What is this problem about?

"Wiggle Sort II" is a stricter version of the wiggle sort problem. The condition is nums[0] < nums[1] > nums[2] < nums[3]... (strictly less/greater, no equality). Furthermore, the input might contain many duplicate elements, making a simple greedy swap approach insufficient because adjacent equal elements would violate the strict inequality.

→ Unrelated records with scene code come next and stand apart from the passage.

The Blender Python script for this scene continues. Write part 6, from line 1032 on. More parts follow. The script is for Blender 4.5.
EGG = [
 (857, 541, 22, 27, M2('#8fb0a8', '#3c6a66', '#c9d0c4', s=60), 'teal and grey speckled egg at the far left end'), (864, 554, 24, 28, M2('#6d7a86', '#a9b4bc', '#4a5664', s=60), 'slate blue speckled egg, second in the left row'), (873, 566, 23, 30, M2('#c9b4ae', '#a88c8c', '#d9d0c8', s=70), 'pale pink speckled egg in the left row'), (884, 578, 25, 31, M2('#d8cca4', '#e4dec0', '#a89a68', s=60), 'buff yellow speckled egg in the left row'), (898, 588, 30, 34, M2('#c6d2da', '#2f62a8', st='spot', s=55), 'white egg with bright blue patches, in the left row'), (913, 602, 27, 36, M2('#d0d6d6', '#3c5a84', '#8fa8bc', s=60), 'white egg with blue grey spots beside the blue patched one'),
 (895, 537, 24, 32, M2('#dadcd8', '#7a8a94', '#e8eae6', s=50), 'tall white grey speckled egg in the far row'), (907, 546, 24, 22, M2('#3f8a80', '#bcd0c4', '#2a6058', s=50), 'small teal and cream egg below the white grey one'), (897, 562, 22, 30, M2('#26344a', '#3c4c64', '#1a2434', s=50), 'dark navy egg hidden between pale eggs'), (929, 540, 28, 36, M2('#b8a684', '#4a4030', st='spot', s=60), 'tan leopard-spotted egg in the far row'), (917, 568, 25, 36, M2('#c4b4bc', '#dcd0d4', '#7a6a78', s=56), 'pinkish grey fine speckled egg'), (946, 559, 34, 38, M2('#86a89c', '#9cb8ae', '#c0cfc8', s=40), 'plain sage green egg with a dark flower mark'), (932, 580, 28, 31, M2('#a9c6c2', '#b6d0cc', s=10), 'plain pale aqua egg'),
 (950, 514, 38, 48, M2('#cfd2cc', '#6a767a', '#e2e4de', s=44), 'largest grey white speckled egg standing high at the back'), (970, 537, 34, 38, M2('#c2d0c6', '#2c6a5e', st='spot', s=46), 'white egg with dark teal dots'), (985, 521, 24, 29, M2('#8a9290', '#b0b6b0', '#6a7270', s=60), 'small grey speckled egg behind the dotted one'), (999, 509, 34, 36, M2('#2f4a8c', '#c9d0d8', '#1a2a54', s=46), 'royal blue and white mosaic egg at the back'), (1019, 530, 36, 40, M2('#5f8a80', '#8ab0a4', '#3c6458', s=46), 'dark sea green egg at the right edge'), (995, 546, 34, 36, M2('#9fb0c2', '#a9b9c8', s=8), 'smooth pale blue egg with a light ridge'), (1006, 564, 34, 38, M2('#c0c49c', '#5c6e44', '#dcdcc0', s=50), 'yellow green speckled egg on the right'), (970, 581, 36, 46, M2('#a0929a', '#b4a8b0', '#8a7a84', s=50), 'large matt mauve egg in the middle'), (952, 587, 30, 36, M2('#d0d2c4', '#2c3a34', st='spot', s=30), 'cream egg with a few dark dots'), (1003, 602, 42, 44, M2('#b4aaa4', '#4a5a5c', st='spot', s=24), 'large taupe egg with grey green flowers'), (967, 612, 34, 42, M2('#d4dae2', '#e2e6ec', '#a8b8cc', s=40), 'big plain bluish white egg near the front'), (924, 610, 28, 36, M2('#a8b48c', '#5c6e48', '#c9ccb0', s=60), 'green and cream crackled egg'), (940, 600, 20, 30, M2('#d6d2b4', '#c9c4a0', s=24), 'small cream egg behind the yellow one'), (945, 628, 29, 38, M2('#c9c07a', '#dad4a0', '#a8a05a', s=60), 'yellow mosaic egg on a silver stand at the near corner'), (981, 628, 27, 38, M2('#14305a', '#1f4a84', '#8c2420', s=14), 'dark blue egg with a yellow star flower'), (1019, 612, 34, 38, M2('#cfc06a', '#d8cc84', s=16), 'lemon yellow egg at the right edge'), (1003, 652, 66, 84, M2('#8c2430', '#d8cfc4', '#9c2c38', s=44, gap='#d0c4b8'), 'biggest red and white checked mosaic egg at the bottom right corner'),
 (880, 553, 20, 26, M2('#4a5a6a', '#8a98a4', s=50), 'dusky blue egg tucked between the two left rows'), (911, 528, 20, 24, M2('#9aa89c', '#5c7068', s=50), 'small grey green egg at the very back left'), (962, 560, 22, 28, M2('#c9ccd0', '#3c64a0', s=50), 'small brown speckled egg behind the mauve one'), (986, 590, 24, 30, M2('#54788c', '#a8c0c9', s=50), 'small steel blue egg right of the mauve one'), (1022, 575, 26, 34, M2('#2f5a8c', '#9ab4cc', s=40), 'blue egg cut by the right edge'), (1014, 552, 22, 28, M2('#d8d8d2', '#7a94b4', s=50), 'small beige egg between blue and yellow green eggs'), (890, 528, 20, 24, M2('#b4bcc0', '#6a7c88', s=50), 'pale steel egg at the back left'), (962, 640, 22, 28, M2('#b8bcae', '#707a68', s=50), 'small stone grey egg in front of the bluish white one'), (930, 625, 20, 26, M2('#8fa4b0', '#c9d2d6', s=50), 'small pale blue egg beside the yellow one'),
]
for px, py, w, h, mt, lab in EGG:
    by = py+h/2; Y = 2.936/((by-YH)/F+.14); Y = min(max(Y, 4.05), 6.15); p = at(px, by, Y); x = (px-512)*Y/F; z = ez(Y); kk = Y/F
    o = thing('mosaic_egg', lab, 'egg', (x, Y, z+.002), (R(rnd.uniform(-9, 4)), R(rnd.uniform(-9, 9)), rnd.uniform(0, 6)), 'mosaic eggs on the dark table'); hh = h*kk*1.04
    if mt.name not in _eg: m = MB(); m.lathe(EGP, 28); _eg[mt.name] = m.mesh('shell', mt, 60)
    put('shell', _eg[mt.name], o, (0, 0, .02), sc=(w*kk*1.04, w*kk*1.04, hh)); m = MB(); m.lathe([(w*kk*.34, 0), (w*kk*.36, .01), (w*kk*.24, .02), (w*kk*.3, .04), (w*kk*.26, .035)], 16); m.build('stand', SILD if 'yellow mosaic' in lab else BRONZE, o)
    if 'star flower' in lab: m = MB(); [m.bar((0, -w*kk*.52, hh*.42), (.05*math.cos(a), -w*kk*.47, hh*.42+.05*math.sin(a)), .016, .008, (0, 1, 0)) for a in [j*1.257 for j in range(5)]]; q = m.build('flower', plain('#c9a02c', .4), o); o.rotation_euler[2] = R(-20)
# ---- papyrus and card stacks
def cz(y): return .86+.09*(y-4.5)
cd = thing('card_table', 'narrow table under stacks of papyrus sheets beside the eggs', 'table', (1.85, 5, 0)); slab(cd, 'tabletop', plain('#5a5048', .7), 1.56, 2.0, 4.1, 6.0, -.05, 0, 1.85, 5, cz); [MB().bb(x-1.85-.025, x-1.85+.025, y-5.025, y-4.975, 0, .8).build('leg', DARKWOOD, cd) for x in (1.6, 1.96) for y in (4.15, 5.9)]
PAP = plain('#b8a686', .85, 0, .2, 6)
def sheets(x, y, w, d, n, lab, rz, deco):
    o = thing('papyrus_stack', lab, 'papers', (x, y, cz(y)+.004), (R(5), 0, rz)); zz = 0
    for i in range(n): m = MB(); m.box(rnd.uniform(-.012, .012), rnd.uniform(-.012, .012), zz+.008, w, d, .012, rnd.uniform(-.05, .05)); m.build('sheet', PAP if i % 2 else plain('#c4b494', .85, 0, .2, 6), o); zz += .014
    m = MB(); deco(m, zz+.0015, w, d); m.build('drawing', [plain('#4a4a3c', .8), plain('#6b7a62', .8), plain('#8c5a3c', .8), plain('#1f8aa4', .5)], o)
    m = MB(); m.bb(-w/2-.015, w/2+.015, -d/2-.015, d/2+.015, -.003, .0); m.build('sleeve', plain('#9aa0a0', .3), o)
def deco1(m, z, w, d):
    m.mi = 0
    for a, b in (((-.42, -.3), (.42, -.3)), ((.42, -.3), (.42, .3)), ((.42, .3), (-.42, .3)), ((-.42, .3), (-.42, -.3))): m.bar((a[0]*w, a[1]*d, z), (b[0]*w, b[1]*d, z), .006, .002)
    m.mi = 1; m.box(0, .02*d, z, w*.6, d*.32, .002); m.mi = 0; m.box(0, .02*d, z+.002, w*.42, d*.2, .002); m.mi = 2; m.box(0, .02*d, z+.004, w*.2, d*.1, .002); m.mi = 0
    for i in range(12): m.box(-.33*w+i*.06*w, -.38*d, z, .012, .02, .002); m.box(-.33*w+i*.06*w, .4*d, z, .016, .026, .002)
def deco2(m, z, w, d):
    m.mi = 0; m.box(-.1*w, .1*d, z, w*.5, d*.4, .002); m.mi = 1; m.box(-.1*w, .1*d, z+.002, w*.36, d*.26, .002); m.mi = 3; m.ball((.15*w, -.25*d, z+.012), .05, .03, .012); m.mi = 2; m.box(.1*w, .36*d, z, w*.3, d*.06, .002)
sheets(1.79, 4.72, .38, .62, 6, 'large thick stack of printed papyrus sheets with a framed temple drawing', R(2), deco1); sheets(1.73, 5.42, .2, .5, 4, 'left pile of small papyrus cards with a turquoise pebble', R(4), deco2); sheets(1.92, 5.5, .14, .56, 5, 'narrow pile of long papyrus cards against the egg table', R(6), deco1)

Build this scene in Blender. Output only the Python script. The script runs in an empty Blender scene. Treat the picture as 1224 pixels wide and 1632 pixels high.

Why is this asked in interviews?

This is a "Medium" to "Hard" level problem at Microsoft and Meta because it pushes the boundaries of array partitioning. To solve it in O(N) time and O(1) extra space, you need advanced techniques like finding the Median and using a virtual indexing trick. It tests your knowledge of Quickselect and three-way partitioning.

Algorithmic pattern used

The standard pattern involves:

  1. Finding the Median of the array (using Quickselect in O(N)).
  2. Using a Three-way Partition (similar to the Dutch National Flag problem) to group elements smaller than the median, equal to the median, and larger than the median.
  3. Mapping the indices such that larger elements go to odd positions and smaller elements go to even positions.

Example explanation

Array: [1, 1, 2, 2, 3, 3]. Median is 2.

  1. Small elements: [1, 1].
  2. Median elements: [2, 2].
  3. Large elements: [3, 3]. We place Large elements in odd spots (1, 3, 5) and Small elements in even spots (0, 2, 4). Result: [2, 3, 1, 3, 1, 2]. (Note: Exact placement depends on the specific partitioning).

Common mistakes candidates make

  • Handling duplicates: Not accounting for cases like [4, 5, 5, 6] where two 5s might end up adjacent if not placed carefully.
  • O(N log N) solution: Most candidates sort and then interleave, which is O(N log N). Interviewers will often ask for the O(N) version.
  • High space complexity: Using a temporary array to store the result instead of an in-place virtual mapping.

Interview preparation tip

Master the Quickselect algorithm. It is the backbone for finding medians or the Kth largest element in O(N). Also, practice the "Dutch National Flag" partitioning as it appears in many array reordering problems.